While his snap peas are doing well – along with several other vegetables and lettuces in plot No. 17 at White Rock Community Garden – Skylar Porter, 10, is waiting to harvest one particular crop from his garden.

“Here are my carrots,” he says, using both arms to showcase where the orange veggies are growing.

“I like carrots. They’re good to eat and they’re pointy. I like pointy things.”

Located at Centennial Park, behind the tennis courts, the 21-plot community garden is the first city-sanctioned one in White Rock. It opened at the end of June and boasts orderly, contained garden plots and a city-provided watering system.

Holistic landscaper and site co-ordinator Lora Frost – plot No. 5 – has been involved with the startup of the shared garden, since the idea started growing more than two years ago.

“Our youngest member is 10 and our oldest is 72, and we have all ages in between,” Frost says. “I think people are more interested and more aware about where their food is coming from than ever before.”

Frost says that while some have joined simply because they have green thumbs and don’t have space to garden in their condo or apartment, others are concerned with reducing their carbon footprint and eating locally – an idea that has gained strength with the 100-Mile Diet and other locavore-related trends – while others don’t want pesticides used on their vegetables.

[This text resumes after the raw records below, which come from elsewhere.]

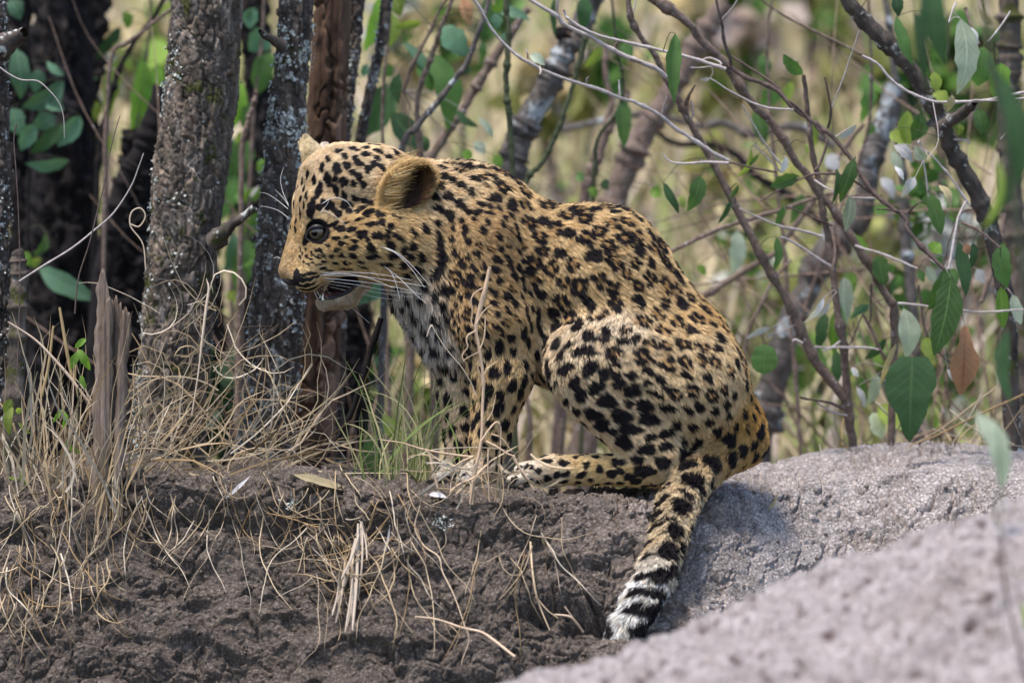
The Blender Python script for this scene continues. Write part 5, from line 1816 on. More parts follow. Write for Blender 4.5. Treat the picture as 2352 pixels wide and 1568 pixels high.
for a, b, w_, k_, y_, t_, sh, lb in (((1595, 190), (1478, 500), 42, 'g', 0.2, 0.3, 'o', None), ((1640, 250), (1515, 835), 72, 'g', 0.18, 0.15, 'o', 'long glossy green leaf hanging left of the dead orange one'), ((1620, 190), (1690, 300), 30, 'g', 0.22, 0.4, 'o', None),
                                    ((1740, 615), (1722, 1118), 72, 'o', 0.20, 0.15, 'v', 'dead orange-brown leaf'), ((1690, -10), (1752, 400), 36, 'd', 0.24, 0.3, 'o', None), ((1800, 0), (1790, 190), 26, 'd', 0.26, 0.5, 'o', None), ((1745, 5), (1775, 85), 22, 'o', 0.22, 0.3, 'o', None),
                                    ((2010, 0), (2065, 335), 48, 'g', 0.26, 0.2, 'o', None), ((2010, 320), (2030, 640), 34, 'b', 0.28, 0.3, 'o', None), ((2090, 380), (2160, 600), 34, 'p', 0.3, 0.4, 'o', None), ((1610, 930), (1650, 1020), 14, 'l', 0.24, 0.4, 'o', None),
                                    ((1500, 70), (1560, 0), 40, 'b', 0.4, 0.4, 'o', None), ((1460, 170), (1530, 300), 26, 'p', 0.34, 0.4, 'o', None), ((1830, 190), (1880, 300), 26, 'l', 0.3, 0.4, 'o', None), ((1400, 200), (1440, 290), 20, 'g', 0.36, 0.4, 'o', None)):
    S3.leaf(cb(*a), cb(*b), w_, k_, y_, t_, 0.12, sh, label=lb)
print('shrubs', round(time.time() - T0, 1))
# ================================================================== behind the mound
# rising dry-grass slope that closes the view
HX, HY = 90, 90
xs = np.linspace(-9, 9, HX)
ysq = np.linspace(0, 1, HY) ** 1.6 * 30 + 1.15
XX, YY = np.meshgrid(xs, ysq)
hb = np.stack([XX, YY, YY * 0], -1).reshape(-1, 3).astype(np.float32)
ZZ = (0.10 + 0.30 * (YY - 1.15) + 0.25 * fbm(hb * 0.35, 3).reshape(XX.shape) + 0.05 * fbm(hb * 2.2, 3).reshape(XX.shape))
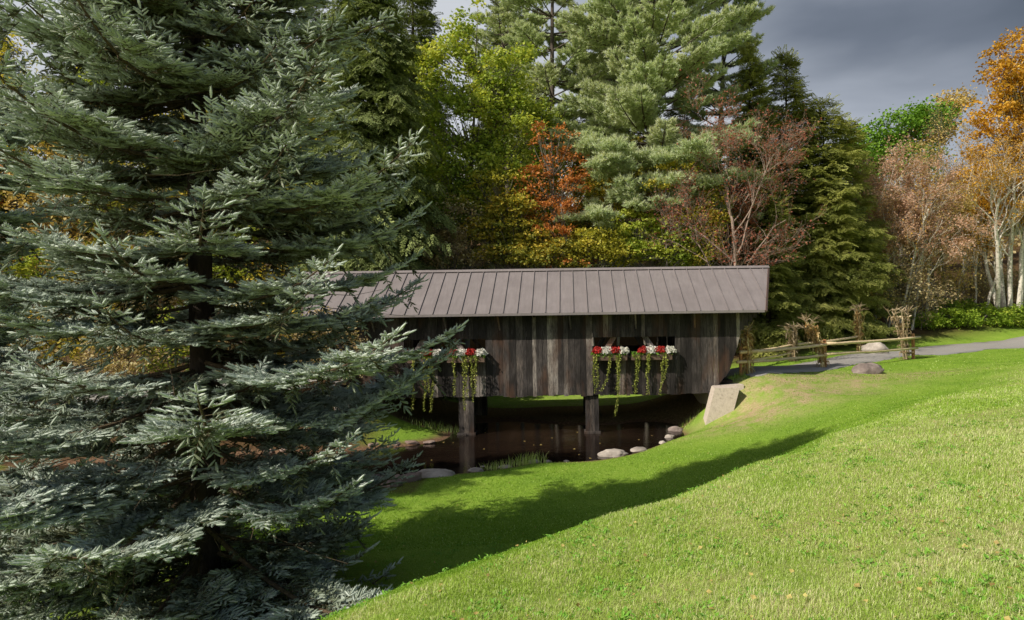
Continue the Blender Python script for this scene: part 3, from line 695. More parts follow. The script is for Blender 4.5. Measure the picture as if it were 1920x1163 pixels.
def blue_spruce(H, R, seed, low=.4, expo=.55):
    rng = np.random.default_rng(seed); nd = MB(); tw = MB(); tr = MB()
    u = np.linspace(0,1,30); tr.tube(np.column_stack([.04*np.sin(u*5),.04*np.cos(u*4),u*H-.3]), .19*(1-u)**.8+.012, 12, a=.5, wob=.05)
    z = low; SP=[];SD=[];SU=[];SL=[];SA=[]
    def br(z, az, L, pitch, dead=False):
        n = 16; s = np.linspace(0,1,n); out = np.array([math.cos(az), math.sin(az), 0]); sd = np.array([-out[1], out[0], 0])
        sag = rng.uniform(.06,.17)*L
        zc = pitch*L*s - sag*np.sin(s*math.pi*.75) + .13*L*s**3.5
        cur = rng.normal()*.10*L
        P = np.array([0,0,z])+out*(L*s)[:,None]+sd*(cur*s**2)[:,None]+np.array([0,0,1])*zc[:,None]
        tw.tube(P, .028*(1-s)**.7*(L/3)**.5+.005, 5, a=.4, cap=False)
        start = .22 if L > 1.2 else .08
        k = start*L
        while k < L:
            i = min(n-2, int(k/L*(n-1))); f = k/L*(n-1)-i; p = P[i]*(1-f)+P[i+1]*f; ad = unit(P[i+1]-P[i]); side = unit(np.cross(ad,[0,0,1]))
            rem = L-k; frac = k/L
            for sg in (-1,1):
                ll = min(.78, .16+rem*.48)*rng.uniform(.75,1.15)
                if frac < .45:
                    if rng.random() < .30: 
                        # bare inner twig
                        q = p+unit(ad*.5+side*sg+np.array([0,0,-.25]))*ll*.8; tw.tube([p,(p+q)/2+[0,0,-.02],q], [.006,.004,.002], 3, cap=False); continue
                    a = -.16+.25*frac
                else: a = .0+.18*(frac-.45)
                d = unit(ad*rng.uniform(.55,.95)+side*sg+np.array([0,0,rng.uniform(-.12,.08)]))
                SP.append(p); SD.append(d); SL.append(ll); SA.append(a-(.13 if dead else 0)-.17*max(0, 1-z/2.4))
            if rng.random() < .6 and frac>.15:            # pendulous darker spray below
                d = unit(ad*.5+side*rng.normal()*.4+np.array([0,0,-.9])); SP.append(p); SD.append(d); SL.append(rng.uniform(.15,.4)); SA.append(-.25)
            k += rng.uniform(.13,.19)
        SP.append(P[-2]); SD.append(unit(P[-1]-P[-3]+np.array([0,0,.05]))); SL.append(.36); SA.append(.12)
    az0 = 0
    while z < H-.25:
        t = z/H; Rz = R*(1-t)**expo*(1 if z>.9 else .8); nb = 7 if z < H*.6 else 6; lay = rng.normal()*.05
        for k in range(nb):
            az = az0+k*2*math.pi/nb+rng.normal()*.22
            L = max(.25, Rz*rng.uniform(.6,1.1)*(1.0 if z>1.2 else .85)); br(z+rng.normal()*.05, az, L, lay-.06+.30*t+rng.normal()*.03)
        if t < .45:                                    # tangle of fine dead twigs round the trunk
            for k in range(34):
                az = rng.uniform(0,6.28); r0 = rng.uniform(.1,1.6); a0 = np.array([math.cos(az)*r0, math.sin(az)*r0, z+rng.uniform(-.2,.3)]); dd = np.array([math.cos(az)+rng.normal()*.5, math.sin(az)+rng.normal()*.5, rng.uniform(-.5,.15)])*rng.uniform(.3,.8)
                tw.tube([a0, a0+dd*.5+[0,0,-.03], a0+dd+rng.normal(size=3)*.06], [.006,.004,.002], 3, a=.6, cap=False)
        for k in range(2):
            br(z+rng.uniform(.15,.5), rng.uniform(0,6.28), max(.2, Rz*rng.uniform(.35,.8)), -.12+.4*t, True)
        az0 += 1.05; z += rng.uniform(.50,.63)*(1-.4*t)
    SP=np.array(SP);SD=np.array(SD);SL=np.array(SL);SA=np.array(SA)
    Ms = frames(SD, np.array([0,0,1.]), rng, .12); cls = np.digitize(SL, (.29,.44,.61)); var = rng.integers(0,3,len(SL)); base = np.array((.22,.36,.52,.7))
    cnt = 0
    for c in range(4):
        for v in range(3):
            m = (cls==c)&(var==v)
            if not m.any(): continue
            T, W, n_ = SPR[c][v]; sc = np.clip(SL[m]/base[c], .8, 1.2)[:,None,None]
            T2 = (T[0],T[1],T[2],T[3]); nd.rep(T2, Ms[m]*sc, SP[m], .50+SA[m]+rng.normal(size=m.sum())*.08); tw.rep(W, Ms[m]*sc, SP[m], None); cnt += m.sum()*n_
    print('spruce shoots', cnt, 'sprays', len(SL))
    return tr, nd, tw
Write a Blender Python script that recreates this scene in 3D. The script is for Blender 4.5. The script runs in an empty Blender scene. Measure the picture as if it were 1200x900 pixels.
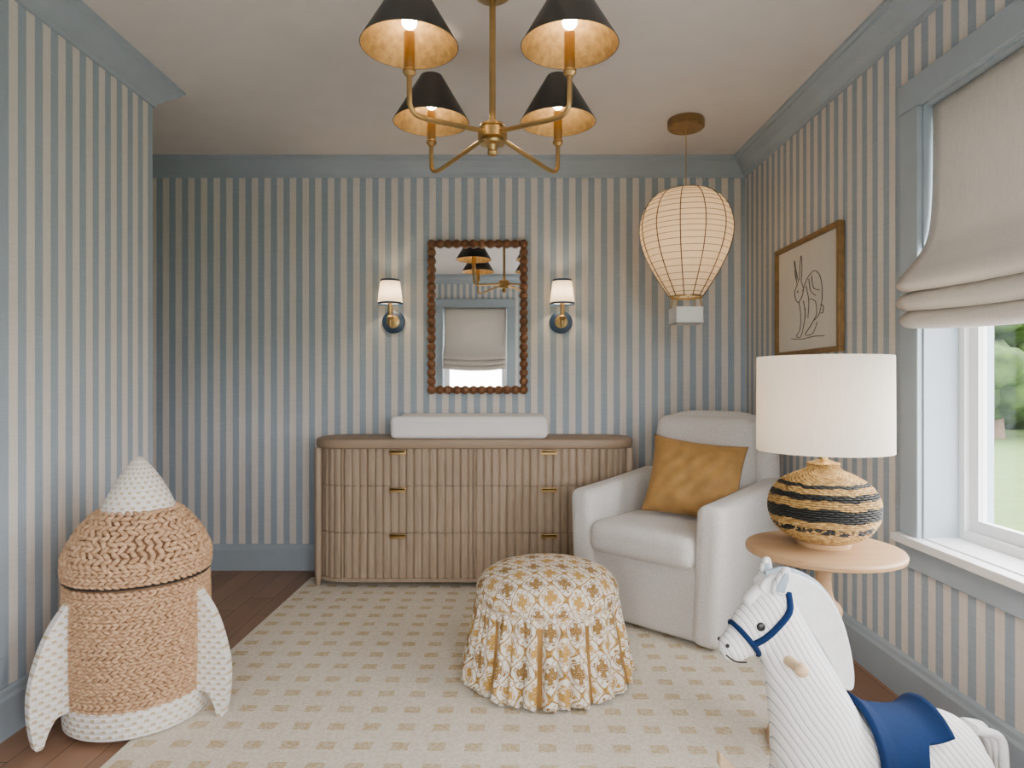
import bpy, bmesh, math, random
from math import sin, cos, pi, radians, sqrt, atan2
from mathutils import Vector, Matrix, noise as mnoise
random.seed(7)
scene = bpy.context.scene
col = scene.collection

# ------------------------------------------------------------------ nodes
class X:
    def __init__(s, nt, sock): s.nt = nt; s.s = sock
    def _m(s, op, a, b=None, c=None): return mth(s.nt, op, a, b, c)
    def __add__(s, o): return s._m('ADD', s, o)
    def __radd__(s, o): return s._m('ADD', o, s)
    def __sub__(s, o): return s._m('SUBTRACT', s, o)
    def __rsub__(s, o): return s._m('SUBTRACT', o, s)
    def __mul__(s, o): return s._m('MULTIPLY', s, o)
    def __rmul__(s, o): return s._m('MULTIPLY', o, s)
    def __truediv__(s, o): return s._m('DIVIDE', s, o)
    def fract(s): return s._m('FRACT', s)
    def floor(s): return s._m('FLOOR', s)
    def abs(s): return s._m('ABSOLUTE', s)
    def sin(s): return s._m('SINE', s)
    def cos(s): return s._m('COSINE', s)
    def gt(s, o): return s._m('GREATER_THAN', s, o)
    def lt(s, o): return s._m('LESS_THAN', s, o)
    def mn(s, o): return s._m('MINIMUM', s, o)
    def mx(s, o): return s._m('MAXIMUM', s, o)
    def clamp(s):
        r = s._m('ADD', s, 0.0); r.s.node.use_clamp = True; return r

def mth(nt, op, a, b=None, c=None):
    n = nt.nodes.new('ShaderNodeMath'); n.operation = op
    for i, v in enumerate((a, b, c)):
        if v is None: continue
        if isinstance(v, X): nt.links.new(v.s, n.inputs[i])
        else: n.inputs[i].default_value = v
    return X(nt, n.outputs[0])

def newmat(name):
    m = bpy.data.materials.new(name); m.use_nodes = True
    nt = m.node_tree
    return m, nt, nt.nodes['Principled BSDF']

def c4(c): return (c[0], c[1], c[2], 1.0)

def mixc(nt, f, a, b):
    n = nt.nodes.new('ShaderNodeMix'); n.data_type = 'RGBA'
    for v, i in ((f, 0), (a, 6), (b, 7)):
        if isinstance(v, X): nt.links.new(v.s, n.inputs[i])
        elif i == 0: n.inputs[i].default_value = v
        else: n.inputs[i].default_value = c4(v)
    return X(nt, n.outputs[2])

def coords(nt, kind='Object'):
    if kind == 'World':
        n = nt.nodes.new('ShaderNodeNewGeometry'); v = n.outputs['Position']
    else:
        n = nt.nodes.new('ShaderNodeTexCoord'); v = n.outputs[kind]
    sp = nt.nodes.new('ShaderNodeSeparateXYZ'); nt.links.new(v, sp.inputs[0])
    return X(nt, v), X(nt, sp.outputs[0]), X(nt, sp.outputs[1]), X(nt, sp.outputs[2])

def combine(nt, x, y, z):
    n = nt.nodes.new('ShaderNodeCombineXYZ')
    for i, v in enumerate((x, y, z)):
        if isinstance(v, X): nt.links.new(v.s, n.inputs[i])
        else: n.inputs[i].default_value = v
    return X(nt, n.outputs[0])

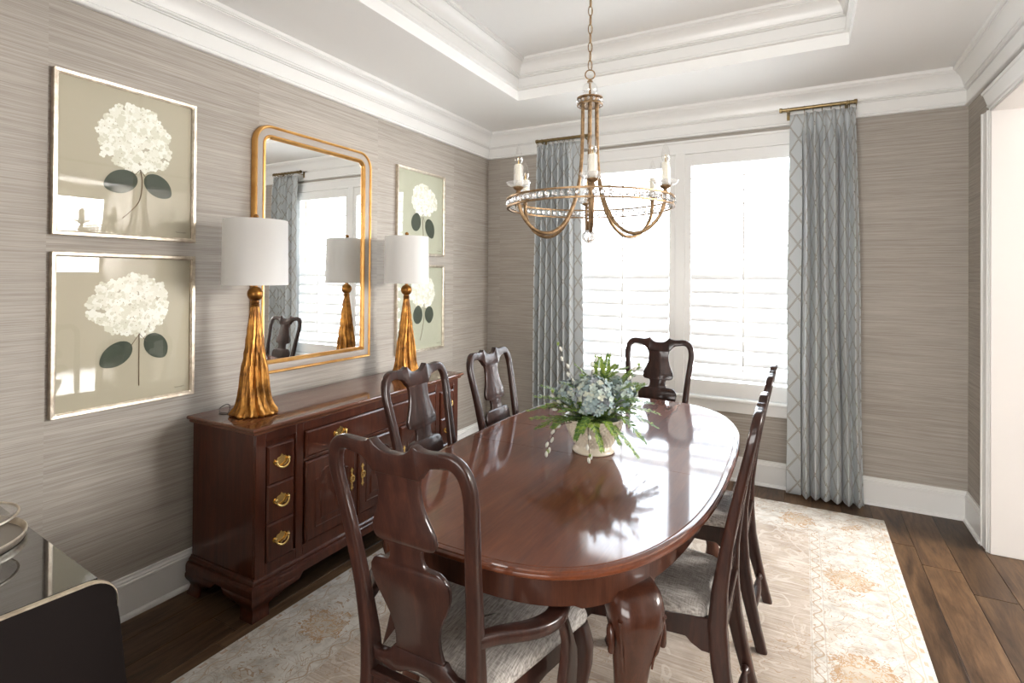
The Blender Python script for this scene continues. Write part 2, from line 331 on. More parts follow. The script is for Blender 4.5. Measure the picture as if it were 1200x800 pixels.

“A lot of people are definitely starting (to garden) for food security,” Frost says. “When you plant it and water it and grow it, you know exactly where it came from and what was or wasn’t used to help it grow.”

Despite the late-June startup and rain in the earlier part of summer, many of the garden plots are growing fabulously in the communal space, with some getting a lot of shade.

But, Porter notes, that’s OK.

“I chose my plot because you don’t want too much sun. You want the sun sometimes, and the shade sometimes. And even rain sometimes,” he says.

Children’s entertainer Max Tell, 65, notes Porter was just helping him weed his garden – plot No. 9 – the other day.

Tell remembers helping his parents in their garden when he was younger, and going around to his neighbours on his bike to sell peas, corn and other veggies.

“My wife is on the (municipal) environmental committee, and she suggested, ‘why don’t we see if we can start our own garden?’” Tell says, holding some yellow beans, cherry tomatoes, snap peas and a double radish from his garden.

Coun. Helen Fathers is pleased to see one of White Rock council’s goals come to fruition, and notes a South Surrey community garden in nearby Crescent Beach has a wait list “about a century long.”

“It’s definitely needed,” she said, pointing to condo and apartment dwellers but also, to those who simply want to live a healthier lifestyle.

“I’d like to see this as only the beginning.”